A separate detail drivers may confuse with rate relief: dividends
Nevada drivers may also see news about dividends and assume it’s the same thing as a rate cut. It’s not. Dividends are a return of surplus based on the insurer’s financial results and governance decisions; they don’t automatically mean your premium is dropping at renewal.
For example, Nevada’s DOI issued a release about State Farm paying an average dividend per insured vehicle to eligible Nevada auto policyholders. That’s real money back, but it’s separate from the underlying rate level and separate from whether your renewal goes up or down.
What Nevada drivers can do that actually changes the outcome
This is the part people hate hearing, but it’s still the lever that works: shop the market and tighten the policy.
Start by comparing quotes with the same limits and deductibles. If you don’t match coverage, the “cheapest” option is often cheaper because it quietly cut protection. Next, confirm your mileage and garaging are accurate. A lot of drivers are still rated for old driving patterns and don’t realize it. Then look at deductibles with a cold eye. Higher deductibles reduce premium, but only help if you can pay that number without turning a claim into a financial crisis.
Finally, treat discounts as paperwork, not magic. Good student, multi-policy, paid-in-full, paperless, defensive driving, and telematics (if you’re comfortable with the rules) can all matter, but only if the carrier actually applies them correctly.

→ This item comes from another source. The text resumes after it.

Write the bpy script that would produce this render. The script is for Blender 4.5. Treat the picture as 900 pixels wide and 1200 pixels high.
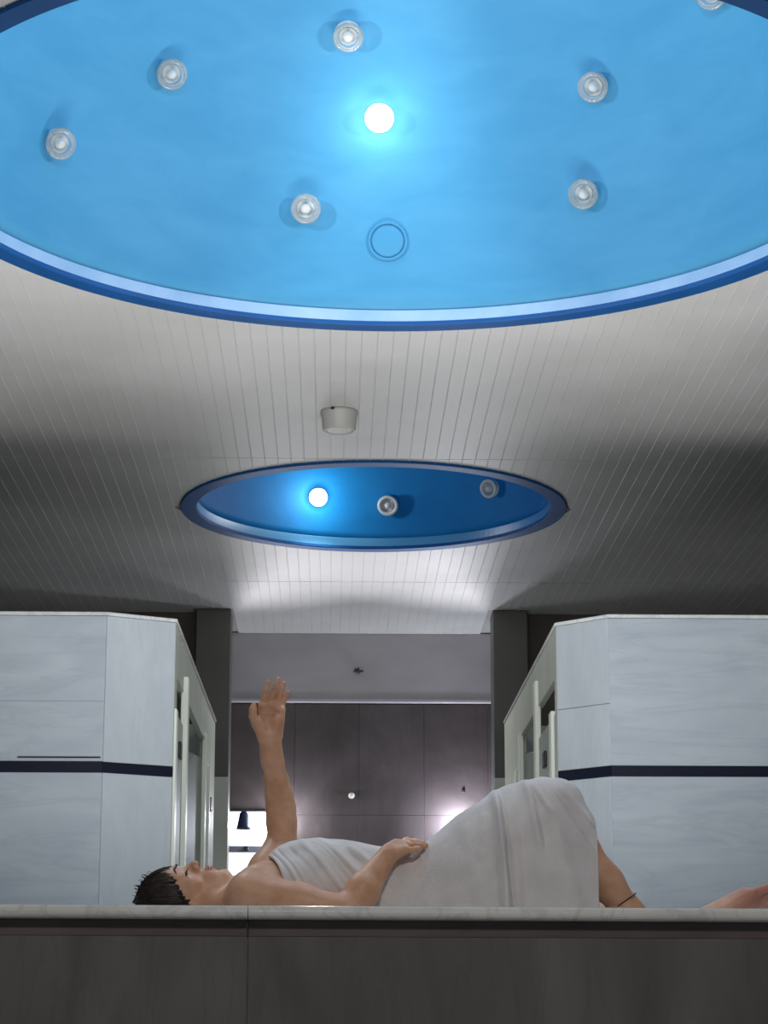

What to watch through the rest of 2026
If Nevada’s market truly starts to cool, you’ll usually see it in two places first: fewer carriers filing increases, and more carriers competing for growth by cutting rates in specific segments (clean drivers, certain vehicles, certain territories). Until then, the safer assumption is that Nevada remains a high-cost state and that shopping regularly is the best defense against getting stuck on an overpriced renewal track.